Завод, когда я на нем работал, был полукустарным. На нем работало немногим больше сотни человек. Такие операции, как подготовка кишок, набивка фарша в кишки, резка шпига, обвязка сырых колбас шпагатом и другие, происходили вручную. Отсюда и название выполняющих эти операции: кишечник, шприцовщик, шпикорез, вязальщик. Рабочий у котлов для варки колбас и окороков так и назывался — котельщик.
По старой традиции каждый работник завода, будь это сторож или счетовод, заведующий или уборщица, получали вечером при уходе домой по полфунта (200 граммов) чайной колбасы на завтрак. Но с введением сдельщины на колбасных заводах в 1925 году эта традиция ушла в прошлое.
В те времена (двадцатые годы) завод вырабатывал и отпускал потребителям от 60 до 100 пудов, то есть по одной-полторы тонны колбас и копченостей в день. По сравнению с тем, сколько этот же завод дает продукции теперь, это было, конечно, очень мало, но зато ассортимент его изделий был очень широк. Одних вареных сортов, включая сосиски, было свыше десятка наименований, около десятка наименований было твердокопченых колбас и четыре сорта полукопченых. Все колбасы набивались, или, по профессиональному выражению, шприцевались только в натуральные говяжьи, бараньи и свиные кишки.
Перечисление названий этого вкусного съедобного товара заняло бы много времени, поэтому я лучше от этого воздержусь, а буду продолжать писать о себе и своей жизни на заводе и вне его.

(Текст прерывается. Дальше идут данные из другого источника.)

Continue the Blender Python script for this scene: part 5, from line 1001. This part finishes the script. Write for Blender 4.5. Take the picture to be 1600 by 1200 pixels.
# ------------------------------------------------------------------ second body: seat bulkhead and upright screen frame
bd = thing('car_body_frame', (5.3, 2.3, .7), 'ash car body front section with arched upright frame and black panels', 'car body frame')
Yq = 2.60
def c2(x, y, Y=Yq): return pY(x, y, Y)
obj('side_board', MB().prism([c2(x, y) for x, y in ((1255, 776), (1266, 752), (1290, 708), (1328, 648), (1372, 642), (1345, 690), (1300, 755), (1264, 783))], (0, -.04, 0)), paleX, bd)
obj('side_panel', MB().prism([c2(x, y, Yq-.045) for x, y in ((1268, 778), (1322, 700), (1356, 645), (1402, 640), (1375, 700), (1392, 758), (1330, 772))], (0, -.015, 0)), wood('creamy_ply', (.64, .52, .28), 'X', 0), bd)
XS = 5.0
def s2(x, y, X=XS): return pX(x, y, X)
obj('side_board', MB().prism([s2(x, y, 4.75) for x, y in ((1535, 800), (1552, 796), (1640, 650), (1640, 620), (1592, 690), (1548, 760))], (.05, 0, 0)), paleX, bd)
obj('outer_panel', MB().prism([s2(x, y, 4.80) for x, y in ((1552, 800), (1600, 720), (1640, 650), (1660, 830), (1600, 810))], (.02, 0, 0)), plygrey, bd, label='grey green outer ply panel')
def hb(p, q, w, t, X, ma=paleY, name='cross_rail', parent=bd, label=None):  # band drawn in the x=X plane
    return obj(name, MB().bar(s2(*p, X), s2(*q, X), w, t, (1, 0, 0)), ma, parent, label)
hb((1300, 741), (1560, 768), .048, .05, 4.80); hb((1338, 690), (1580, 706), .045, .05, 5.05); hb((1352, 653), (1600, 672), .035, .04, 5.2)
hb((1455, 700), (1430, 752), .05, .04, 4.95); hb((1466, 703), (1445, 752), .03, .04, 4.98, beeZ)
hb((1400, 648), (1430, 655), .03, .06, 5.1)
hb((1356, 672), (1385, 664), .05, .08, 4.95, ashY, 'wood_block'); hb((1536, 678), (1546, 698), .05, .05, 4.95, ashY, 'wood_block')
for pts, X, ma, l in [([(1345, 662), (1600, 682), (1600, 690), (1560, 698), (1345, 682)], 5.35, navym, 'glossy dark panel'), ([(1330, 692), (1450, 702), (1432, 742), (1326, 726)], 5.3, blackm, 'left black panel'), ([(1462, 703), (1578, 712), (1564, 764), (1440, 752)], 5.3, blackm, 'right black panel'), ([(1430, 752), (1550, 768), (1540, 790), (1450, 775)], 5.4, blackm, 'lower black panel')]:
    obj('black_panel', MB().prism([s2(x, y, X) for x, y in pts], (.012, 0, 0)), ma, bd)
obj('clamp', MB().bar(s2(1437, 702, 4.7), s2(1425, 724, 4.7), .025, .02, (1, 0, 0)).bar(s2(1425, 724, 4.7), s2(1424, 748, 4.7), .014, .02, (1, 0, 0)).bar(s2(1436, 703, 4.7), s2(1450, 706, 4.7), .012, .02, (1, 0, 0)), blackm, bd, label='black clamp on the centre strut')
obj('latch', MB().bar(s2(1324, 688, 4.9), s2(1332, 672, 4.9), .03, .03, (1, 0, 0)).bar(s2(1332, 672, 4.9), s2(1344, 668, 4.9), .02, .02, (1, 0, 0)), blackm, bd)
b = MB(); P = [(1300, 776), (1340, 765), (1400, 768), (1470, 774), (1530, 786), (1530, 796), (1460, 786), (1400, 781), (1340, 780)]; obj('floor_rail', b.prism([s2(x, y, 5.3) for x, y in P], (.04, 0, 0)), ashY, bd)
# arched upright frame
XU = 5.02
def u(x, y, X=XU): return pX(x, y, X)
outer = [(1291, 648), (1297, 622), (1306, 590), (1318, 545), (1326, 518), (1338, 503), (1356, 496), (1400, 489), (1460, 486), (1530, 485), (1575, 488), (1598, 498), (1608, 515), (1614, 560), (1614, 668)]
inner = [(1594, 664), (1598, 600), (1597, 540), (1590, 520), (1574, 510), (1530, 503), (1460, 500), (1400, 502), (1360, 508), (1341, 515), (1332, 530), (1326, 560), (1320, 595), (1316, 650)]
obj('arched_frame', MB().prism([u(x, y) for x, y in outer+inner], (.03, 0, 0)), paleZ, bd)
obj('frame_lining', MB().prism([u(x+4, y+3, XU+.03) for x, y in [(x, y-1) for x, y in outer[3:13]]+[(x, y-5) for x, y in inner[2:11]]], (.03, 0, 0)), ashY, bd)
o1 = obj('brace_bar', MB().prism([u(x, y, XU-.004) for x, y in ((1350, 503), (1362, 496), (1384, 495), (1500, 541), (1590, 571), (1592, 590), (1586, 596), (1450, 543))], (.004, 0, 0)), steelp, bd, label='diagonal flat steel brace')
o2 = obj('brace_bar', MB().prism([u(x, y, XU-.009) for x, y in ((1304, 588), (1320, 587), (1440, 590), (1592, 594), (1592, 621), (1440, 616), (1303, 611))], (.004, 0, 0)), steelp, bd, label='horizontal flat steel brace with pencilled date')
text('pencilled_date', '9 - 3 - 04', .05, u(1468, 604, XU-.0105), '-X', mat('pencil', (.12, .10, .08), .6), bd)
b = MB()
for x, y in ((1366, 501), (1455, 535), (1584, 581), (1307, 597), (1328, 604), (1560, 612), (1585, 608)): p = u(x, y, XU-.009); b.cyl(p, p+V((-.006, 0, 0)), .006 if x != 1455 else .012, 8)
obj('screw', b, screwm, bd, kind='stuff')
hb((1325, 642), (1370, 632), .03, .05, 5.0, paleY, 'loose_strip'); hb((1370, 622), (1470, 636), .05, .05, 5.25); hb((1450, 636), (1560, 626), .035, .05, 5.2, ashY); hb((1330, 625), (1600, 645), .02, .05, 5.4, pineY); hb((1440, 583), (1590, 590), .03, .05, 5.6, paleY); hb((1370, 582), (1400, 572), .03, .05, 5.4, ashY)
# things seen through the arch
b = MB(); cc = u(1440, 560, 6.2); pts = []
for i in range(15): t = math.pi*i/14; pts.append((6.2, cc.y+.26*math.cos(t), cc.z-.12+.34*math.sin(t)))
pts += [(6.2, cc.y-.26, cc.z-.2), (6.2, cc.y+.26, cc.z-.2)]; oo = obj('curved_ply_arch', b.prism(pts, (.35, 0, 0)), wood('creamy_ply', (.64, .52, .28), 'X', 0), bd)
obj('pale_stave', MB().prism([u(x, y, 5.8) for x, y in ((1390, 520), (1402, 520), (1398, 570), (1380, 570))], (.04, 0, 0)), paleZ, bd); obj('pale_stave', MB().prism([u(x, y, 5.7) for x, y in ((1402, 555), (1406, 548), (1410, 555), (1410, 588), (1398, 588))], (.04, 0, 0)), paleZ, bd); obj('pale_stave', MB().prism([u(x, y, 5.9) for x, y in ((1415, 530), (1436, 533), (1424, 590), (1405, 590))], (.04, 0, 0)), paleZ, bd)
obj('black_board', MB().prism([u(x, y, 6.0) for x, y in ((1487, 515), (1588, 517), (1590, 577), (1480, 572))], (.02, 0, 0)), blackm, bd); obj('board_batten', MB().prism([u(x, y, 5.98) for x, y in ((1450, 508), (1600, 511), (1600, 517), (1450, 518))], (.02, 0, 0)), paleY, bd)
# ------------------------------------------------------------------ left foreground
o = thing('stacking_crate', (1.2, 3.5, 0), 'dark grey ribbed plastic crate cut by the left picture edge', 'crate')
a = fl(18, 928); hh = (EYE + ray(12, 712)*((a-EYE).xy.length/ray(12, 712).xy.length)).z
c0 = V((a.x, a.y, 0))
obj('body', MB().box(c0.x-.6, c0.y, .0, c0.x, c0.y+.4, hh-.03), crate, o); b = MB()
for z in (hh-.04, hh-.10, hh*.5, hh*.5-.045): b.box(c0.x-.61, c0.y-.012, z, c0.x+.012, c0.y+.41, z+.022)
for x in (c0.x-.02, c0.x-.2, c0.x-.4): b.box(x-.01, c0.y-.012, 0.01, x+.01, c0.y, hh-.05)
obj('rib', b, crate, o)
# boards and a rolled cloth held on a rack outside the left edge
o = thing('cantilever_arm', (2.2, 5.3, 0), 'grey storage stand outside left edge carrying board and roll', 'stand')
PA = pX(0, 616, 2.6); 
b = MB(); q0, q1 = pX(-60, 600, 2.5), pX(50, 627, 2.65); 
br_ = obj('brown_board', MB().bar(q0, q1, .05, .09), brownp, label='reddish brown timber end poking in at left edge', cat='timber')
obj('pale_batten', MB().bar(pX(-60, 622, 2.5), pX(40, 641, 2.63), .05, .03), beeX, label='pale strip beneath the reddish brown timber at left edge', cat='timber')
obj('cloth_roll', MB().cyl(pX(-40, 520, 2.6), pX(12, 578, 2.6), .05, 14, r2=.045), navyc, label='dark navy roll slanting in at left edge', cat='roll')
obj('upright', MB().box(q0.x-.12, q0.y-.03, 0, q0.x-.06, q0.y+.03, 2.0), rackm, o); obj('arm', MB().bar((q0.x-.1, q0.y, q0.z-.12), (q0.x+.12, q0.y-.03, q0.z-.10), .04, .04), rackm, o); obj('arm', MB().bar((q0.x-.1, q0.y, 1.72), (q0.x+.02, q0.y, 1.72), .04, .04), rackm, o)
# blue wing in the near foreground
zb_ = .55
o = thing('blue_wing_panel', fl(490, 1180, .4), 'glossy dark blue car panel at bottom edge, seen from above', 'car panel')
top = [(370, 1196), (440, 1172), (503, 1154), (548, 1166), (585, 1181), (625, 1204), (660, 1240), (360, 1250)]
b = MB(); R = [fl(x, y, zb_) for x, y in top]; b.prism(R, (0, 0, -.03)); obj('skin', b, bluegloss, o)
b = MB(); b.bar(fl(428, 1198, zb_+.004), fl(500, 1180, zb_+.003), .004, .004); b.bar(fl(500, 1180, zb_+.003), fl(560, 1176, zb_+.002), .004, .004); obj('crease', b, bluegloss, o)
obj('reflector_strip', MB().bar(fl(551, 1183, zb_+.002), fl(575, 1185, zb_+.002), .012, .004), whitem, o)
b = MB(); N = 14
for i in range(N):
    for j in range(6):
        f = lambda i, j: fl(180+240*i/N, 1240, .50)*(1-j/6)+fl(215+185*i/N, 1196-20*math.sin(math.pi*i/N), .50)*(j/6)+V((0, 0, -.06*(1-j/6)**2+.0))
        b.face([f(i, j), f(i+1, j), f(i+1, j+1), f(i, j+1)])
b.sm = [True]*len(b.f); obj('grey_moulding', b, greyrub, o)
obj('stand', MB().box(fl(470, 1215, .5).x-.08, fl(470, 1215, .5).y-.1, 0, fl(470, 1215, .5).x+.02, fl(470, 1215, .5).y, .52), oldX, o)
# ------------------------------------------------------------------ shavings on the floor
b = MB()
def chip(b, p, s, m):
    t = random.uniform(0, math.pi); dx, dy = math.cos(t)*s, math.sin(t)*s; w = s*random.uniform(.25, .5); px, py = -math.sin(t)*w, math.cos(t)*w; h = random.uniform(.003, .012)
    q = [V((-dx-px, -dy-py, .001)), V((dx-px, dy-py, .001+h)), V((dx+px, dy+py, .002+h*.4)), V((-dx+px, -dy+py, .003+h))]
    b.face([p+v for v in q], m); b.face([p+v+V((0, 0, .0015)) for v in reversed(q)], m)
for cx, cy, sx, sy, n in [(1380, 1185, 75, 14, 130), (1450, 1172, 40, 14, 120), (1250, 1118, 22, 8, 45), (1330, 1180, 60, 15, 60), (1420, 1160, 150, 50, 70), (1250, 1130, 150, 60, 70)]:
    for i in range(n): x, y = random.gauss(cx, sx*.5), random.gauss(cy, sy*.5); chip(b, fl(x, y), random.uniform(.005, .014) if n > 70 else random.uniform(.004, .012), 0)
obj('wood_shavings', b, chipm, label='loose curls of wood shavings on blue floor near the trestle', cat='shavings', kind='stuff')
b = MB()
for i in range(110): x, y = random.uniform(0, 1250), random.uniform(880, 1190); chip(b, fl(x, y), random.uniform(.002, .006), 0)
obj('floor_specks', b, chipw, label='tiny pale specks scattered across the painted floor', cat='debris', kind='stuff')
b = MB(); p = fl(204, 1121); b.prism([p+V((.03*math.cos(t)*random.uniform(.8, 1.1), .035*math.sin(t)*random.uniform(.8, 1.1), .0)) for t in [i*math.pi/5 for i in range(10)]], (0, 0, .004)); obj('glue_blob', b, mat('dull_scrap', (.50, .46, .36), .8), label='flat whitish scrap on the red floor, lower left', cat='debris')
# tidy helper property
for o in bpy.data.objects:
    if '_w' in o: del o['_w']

— А не пора ли тебе, тезка, вступать в партию? Парень ты хороший, честный, развитой, общественными делами интересуешься, — сказал мне один раз Ф. Г. Князев в январе 1925 года. — Идет ленинский призыв в партию. 21 января будет первая годовщина со дня смерти В. И. Ленина, на заводе состоится торжественно-траурное партийное открытое собрание, — продолжал Князев, — будет прием в партию, так что подавай заявление.